Trump’ın Erdoğan’la konuşurken fevri bir hareketle Suriye’den çıkmaya karar verdiğini sanmayın. Bu, daha büyük stratejinin beklenen bir ayağı. “Mutlu bir şekilde kendilerini savunmamızı istiyorlar, böyle olmaz!” diye NATO’daki ABD yükünü sorgulayan Trump’ı, Çin’le verdiği ticaret savaşı daha çok ilgilendiriyor. Haliyle dünya sisteminde süren çatışmanın merkezi yer değiştiriyor, AsyaPasifik bölgesine kayıyor. Suriye’den dinci terör süpürülürken, “Uygur meselesi” Çin’e karşı eski bir kart olarak yine çekmeceden çıkarılıyor. Böylece Suriye’de “işsiz” kalan cihatçılara, “yeni bir iş” de bulunmuş oluyor. Washington merkezli Dünya Uygur Kongresi’nin başını çektiği “dava”nın yeniden önümüze konmasının altında ne Türk ne Müslüman sevdası var. Savaş, politikanın başka araçlarla devamıysa, politika kendisine başka bir cephe buldu sadece.
Kimi sokakta Uygur mitingi yapan, kimi Meclis’te önerge veren muhalefet, yanlış bir yolun yolcusu gibi.
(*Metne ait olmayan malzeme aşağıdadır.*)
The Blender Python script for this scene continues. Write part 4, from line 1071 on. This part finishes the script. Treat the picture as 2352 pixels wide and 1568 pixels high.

Uygur Türkleri ya da İslam üzerinden AKP’yi ya da MHP’yi sıkıştıracağını sanmak, son basamağı kırık ahşap merdivene benziyor. Sizi hem başka güçlerin kucağına düşürüyor hem de kaybedeceğiniz bir oyuna sokuyor.
Solcu, Türkçü ya da İslamcı olabilirsiniz.
Ama ideolojinizin, kökeninizin ya da dininizin büyük satranç tahtasında küçük bir piyona dönüşmesine izin vermeyin!